___ PROVIDED INFORMATION

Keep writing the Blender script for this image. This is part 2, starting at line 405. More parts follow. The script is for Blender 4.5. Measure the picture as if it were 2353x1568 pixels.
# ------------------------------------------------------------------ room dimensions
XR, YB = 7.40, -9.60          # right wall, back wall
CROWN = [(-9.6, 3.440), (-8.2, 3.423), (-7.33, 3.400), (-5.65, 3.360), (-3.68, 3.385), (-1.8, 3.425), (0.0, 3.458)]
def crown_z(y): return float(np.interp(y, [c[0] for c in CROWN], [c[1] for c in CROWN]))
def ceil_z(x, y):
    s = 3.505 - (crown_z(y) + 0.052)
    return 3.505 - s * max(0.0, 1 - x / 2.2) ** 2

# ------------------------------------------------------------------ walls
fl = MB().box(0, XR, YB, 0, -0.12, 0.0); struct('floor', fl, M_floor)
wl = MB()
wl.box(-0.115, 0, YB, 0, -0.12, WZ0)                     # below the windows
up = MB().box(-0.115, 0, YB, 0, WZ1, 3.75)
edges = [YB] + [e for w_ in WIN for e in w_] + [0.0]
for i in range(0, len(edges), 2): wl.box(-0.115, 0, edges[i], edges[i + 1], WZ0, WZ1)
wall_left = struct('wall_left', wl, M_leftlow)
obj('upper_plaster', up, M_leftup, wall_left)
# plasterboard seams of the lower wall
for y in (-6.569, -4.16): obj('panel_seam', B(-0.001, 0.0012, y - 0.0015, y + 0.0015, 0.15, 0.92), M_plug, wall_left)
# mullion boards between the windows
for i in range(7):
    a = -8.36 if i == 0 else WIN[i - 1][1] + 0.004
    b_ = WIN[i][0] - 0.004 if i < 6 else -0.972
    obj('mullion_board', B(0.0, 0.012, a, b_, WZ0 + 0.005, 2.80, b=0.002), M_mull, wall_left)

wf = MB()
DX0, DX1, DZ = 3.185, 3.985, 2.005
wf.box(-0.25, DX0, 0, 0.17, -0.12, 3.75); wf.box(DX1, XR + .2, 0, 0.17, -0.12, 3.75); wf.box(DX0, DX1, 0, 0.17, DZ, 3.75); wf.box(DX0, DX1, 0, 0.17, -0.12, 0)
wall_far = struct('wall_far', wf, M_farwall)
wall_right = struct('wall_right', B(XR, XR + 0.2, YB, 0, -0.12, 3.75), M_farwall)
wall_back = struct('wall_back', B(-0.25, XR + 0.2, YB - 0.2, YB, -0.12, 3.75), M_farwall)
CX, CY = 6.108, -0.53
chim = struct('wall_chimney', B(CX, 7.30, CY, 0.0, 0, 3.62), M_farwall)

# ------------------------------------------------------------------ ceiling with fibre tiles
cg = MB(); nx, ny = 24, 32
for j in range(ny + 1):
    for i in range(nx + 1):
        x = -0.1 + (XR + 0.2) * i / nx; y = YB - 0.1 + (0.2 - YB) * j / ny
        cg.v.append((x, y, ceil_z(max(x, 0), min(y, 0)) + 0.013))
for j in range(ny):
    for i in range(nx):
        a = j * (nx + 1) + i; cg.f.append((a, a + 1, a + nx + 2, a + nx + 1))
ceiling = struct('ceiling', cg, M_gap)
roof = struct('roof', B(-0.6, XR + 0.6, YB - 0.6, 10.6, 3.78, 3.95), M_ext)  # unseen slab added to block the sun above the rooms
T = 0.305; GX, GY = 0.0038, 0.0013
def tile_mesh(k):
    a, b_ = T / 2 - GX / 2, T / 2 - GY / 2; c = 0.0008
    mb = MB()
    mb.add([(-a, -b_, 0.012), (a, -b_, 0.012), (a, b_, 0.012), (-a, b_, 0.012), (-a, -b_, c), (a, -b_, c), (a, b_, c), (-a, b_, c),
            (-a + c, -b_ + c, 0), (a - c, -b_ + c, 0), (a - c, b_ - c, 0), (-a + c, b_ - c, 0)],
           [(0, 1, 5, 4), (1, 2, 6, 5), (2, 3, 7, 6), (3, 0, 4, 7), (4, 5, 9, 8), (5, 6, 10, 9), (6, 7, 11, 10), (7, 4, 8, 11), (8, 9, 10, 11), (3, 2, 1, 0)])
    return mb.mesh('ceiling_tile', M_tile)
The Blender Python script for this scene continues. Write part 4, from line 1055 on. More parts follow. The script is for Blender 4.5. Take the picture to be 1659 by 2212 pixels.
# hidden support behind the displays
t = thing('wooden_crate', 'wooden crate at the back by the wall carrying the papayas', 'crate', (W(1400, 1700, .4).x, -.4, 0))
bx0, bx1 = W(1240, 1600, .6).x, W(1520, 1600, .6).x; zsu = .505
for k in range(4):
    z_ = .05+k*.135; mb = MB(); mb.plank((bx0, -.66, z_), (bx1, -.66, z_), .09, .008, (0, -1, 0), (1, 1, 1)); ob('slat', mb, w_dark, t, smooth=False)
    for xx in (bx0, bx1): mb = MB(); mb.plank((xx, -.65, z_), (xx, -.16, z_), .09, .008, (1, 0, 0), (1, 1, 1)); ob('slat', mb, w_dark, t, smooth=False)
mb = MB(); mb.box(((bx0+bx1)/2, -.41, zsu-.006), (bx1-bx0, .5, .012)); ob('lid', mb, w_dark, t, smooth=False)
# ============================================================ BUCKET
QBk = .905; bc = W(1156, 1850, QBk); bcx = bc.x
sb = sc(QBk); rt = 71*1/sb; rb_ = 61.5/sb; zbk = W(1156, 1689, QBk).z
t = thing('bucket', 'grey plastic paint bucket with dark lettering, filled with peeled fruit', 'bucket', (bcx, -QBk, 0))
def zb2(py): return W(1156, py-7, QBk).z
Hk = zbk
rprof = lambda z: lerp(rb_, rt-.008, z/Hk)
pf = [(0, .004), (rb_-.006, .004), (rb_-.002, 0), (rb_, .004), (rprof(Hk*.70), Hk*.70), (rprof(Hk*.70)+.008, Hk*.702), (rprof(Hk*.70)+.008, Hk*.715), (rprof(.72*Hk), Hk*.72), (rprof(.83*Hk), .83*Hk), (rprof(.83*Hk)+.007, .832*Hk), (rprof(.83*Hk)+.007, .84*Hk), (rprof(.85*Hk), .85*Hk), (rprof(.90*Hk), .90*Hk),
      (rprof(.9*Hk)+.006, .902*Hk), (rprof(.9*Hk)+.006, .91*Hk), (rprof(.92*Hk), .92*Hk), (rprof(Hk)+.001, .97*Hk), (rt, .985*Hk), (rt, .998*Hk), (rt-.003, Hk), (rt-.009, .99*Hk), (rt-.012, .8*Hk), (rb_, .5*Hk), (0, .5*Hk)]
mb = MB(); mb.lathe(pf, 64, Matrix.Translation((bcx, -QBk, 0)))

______

▸ BRIEF
Verbatim output is expected for the lines from the start of the data to the line in which "wall_left = struct('wall_left', wl, M_leftlow)" appears, both included.

▸ SOLUTION TO THE PROBLEM
Keep writing the Blender script for this image. This is part 2, starting at line 405. More parts follow. The script is for Blender 4.5. Measure the picture as if it were 2353x1568 pixels.
# ------------------------------------------------------------------ room dimensions
XR, YB = 7.40, -9.60          # right wall, back wall
CROWN = [(-9.6, 3.440), (-8.2, 3.423), (-7.33, 3.400), (-5.65, 3.360), (-3.68, 3.385), (-1.8, 3.425), (0.0, 3.458)]
def crown_z(y): return float(np.interp(y, [c[0] for c in CROWN], [c[1] for c in CROWN]))
def ceil_z(x, y):
    s = 3.505 - (crown_z(y) + 0.052)
    return 3.505 - s * max(0.0, 1 - x / 2.2) ** 2

# ------------------------------------------------------------------ walls
fl = MB().box(0, XR, YB, 0, -0.12, 0.0); struct('floor', fl, M_floor)
wl = MB()
wl.box(-0.115, 0, YB, 0, -0.12, WZ0)                     # below the windows
up = MB().box(-0.115, 0, YB, 0, WZ1, 3.75)
edges = [YB] + [e for w_ in WIN for e in w_] + [0.0]
for i in range(0, len(edges), 2): wl.box(-0.115, 0, edges[i], edges[i + 1], WZ0, WZ1)
wall_left = struct('wall_left', wl, M_leftlow)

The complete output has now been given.